Berry Patch
Berry Patch is chromatic in an unusual way for a warm palette — its range moves through purple before arriving at pink and red. Blackberry at the dark end is deeply saturated and nearly black, with just enough blue-purple to read as fruit rather than void. Blueberry shifts toward rich blue-violet; Boysenberry is the chromatic turn point where blue cedes to warm rose; Raspberry arrives at vivid warm pink-red and Strawberry Cream completes the range with a pale blushy near-white that carries just enough warmth to belong to the same family.
The purple-to-red passage at the core of this palette is what makes it distinct from every other palette in the warm-vibrant category. No other palette here crosses through violet. This means Berry Patch can carry purple and pink simultaneously — a range that is actually quite rare in intentionally designed color systems. All five values share the quality of being deeply saturated, stained pigments: the kind of color you get from concentrated fruit pigment rather than synthetic dye.
Berry Patch is an excellent palette for artisan jam, preserve, and specialty food brands; for wine and natural wine producers where the purple-red vocabulary carries grape connotations; and for beauty and cosmetics brands working in the berry-lip, deep-rose territory.
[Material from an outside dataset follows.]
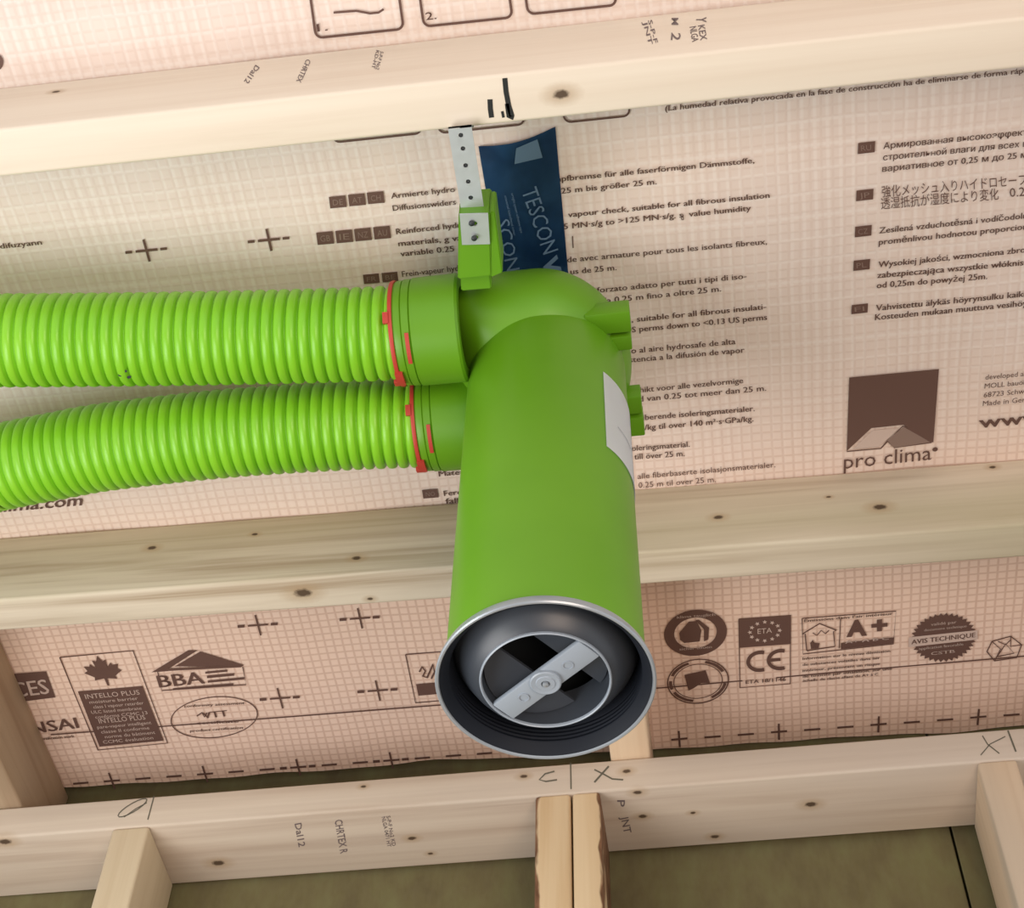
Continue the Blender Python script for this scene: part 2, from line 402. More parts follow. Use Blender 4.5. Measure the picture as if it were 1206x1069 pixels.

In fashion and editorial design, the palette has a romantic and slightly dramatic quality — full of depth and warmth with none of the brightness that makes neon or tropical palettes feel aggressive.
As a design system, this palette rewards restraint: use Blackberry and Blueberry for dark applications, Raspberry as the primary action or accent color, and Strawberry Cream as the lightest background or surface. Boysenberry sits in the middle as a secondary element color. The full range used together achieves maximum richness; choosing just two or three values from the range still returns immediate legibility as a berry palette.